— start of Data lines —

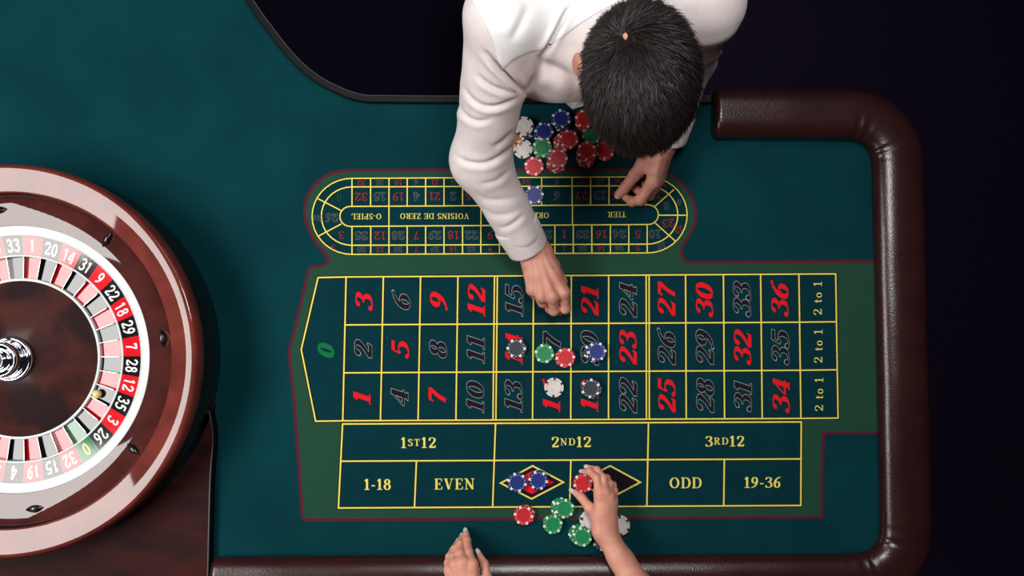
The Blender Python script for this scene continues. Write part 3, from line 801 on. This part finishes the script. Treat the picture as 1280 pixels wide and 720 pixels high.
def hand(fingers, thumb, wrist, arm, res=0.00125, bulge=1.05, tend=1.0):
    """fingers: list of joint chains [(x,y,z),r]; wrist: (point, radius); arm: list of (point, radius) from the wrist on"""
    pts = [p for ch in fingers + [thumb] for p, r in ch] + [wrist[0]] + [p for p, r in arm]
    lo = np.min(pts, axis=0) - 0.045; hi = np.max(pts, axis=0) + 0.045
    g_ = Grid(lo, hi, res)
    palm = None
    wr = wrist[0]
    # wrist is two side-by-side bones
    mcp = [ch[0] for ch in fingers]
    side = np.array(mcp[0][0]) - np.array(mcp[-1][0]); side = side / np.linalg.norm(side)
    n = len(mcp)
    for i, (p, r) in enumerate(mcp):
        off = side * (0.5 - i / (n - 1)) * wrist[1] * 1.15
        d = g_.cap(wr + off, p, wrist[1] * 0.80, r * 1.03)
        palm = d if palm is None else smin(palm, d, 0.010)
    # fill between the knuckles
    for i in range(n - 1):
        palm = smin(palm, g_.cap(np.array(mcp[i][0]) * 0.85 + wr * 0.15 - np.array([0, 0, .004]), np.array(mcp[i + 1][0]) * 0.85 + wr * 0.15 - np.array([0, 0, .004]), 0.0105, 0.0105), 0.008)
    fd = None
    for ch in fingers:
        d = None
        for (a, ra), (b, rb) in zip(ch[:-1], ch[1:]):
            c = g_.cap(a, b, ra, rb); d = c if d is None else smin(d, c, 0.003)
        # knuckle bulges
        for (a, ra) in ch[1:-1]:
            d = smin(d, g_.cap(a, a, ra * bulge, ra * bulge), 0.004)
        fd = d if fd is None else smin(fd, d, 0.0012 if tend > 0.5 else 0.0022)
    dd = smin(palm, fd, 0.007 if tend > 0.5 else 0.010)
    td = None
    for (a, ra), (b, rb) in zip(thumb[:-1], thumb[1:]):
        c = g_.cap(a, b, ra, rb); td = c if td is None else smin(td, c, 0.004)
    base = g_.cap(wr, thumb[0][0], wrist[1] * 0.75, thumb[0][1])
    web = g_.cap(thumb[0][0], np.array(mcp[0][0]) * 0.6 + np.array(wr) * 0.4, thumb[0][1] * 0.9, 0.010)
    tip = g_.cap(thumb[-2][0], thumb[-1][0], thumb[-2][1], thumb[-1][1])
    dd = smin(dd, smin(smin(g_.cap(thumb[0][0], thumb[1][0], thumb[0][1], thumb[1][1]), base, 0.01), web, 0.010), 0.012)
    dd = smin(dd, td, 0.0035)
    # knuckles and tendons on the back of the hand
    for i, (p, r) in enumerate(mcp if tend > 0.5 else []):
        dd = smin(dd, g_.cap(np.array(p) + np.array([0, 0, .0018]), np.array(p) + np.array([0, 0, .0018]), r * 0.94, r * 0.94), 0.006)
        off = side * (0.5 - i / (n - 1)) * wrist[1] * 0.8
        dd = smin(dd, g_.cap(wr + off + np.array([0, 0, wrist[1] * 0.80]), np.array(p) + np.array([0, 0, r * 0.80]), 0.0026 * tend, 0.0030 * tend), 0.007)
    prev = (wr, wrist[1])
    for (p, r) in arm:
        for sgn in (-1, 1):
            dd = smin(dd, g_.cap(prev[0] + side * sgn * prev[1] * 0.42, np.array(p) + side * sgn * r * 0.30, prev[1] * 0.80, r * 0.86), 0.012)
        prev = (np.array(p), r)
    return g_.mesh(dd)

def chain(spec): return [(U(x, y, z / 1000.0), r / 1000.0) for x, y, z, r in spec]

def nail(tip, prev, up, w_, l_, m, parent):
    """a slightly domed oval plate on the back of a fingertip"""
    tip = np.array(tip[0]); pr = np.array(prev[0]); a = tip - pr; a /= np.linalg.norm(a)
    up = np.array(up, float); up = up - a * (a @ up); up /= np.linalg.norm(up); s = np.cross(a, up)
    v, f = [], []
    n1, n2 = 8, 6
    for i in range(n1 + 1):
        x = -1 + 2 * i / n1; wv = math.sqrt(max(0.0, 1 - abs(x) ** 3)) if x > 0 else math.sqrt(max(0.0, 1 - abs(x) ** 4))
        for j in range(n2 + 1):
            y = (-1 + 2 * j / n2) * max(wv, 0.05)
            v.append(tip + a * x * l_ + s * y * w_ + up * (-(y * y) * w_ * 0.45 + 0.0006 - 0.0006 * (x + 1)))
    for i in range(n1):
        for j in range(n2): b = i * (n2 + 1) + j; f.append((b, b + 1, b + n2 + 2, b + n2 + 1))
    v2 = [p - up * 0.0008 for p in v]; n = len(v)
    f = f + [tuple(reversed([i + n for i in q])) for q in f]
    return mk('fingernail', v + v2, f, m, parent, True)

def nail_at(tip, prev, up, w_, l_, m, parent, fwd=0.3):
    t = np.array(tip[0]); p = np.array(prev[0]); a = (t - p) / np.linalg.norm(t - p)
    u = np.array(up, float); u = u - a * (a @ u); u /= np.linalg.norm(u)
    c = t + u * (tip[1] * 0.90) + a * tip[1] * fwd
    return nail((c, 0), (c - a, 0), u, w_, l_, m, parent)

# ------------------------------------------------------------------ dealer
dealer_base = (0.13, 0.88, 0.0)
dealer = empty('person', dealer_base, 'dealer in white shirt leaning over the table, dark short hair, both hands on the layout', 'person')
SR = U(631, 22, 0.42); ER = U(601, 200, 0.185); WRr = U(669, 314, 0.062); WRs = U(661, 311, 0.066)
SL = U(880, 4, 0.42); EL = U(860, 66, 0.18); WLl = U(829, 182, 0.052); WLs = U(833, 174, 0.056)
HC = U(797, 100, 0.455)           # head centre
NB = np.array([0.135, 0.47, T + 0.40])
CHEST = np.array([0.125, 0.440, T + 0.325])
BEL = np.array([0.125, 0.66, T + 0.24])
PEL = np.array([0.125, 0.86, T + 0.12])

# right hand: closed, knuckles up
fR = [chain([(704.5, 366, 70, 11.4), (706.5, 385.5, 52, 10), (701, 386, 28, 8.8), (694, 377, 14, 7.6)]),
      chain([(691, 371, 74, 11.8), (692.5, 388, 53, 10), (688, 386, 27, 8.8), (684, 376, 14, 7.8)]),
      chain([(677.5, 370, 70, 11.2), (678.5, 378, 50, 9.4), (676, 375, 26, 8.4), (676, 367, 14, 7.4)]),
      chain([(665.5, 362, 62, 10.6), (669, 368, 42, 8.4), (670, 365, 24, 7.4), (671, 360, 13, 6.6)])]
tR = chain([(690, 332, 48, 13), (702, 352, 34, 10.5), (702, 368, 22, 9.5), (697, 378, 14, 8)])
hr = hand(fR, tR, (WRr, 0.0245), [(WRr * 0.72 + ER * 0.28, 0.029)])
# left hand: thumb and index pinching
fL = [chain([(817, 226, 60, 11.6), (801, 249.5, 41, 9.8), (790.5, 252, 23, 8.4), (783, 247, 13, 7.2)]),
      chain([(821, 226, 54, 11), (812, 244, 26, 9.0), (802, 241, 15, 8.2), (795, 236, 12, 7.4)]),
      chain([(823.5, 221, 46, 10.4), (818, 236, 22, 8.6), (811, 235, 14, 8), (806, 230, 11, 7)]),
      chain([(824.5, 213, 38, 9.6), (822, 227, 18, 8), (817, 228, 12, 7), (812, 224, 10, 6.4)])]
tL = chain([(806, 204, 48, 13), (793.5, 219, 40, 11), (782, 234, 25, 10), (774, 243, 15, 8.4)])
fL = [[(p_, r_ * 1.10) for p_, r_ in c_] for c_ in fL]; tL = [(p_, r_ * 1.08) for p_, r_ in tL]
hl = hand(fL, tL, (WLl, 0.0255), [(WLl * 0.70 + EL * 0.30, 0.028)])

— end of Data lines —
— start of Data lines —

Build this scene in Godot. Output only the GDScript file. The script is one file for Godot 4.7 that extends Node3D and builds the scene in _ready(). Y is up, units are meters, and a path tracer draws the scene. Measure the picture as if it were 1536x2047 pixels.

— end of Data lines —

Task objective: Copy down every line of the material above that includes the string "from".

Answer to this exercise:
The Blender Python script for this scene continues. Write part 3, from line 801 on. This part finishes the script. Treat the picture as 1280 pixels wide and 720 pixels high.
    """fingers: list of joint chains [(x,y,z),r]; wrist: (point, radius); arm: list of (point, radius) from the wrist on"""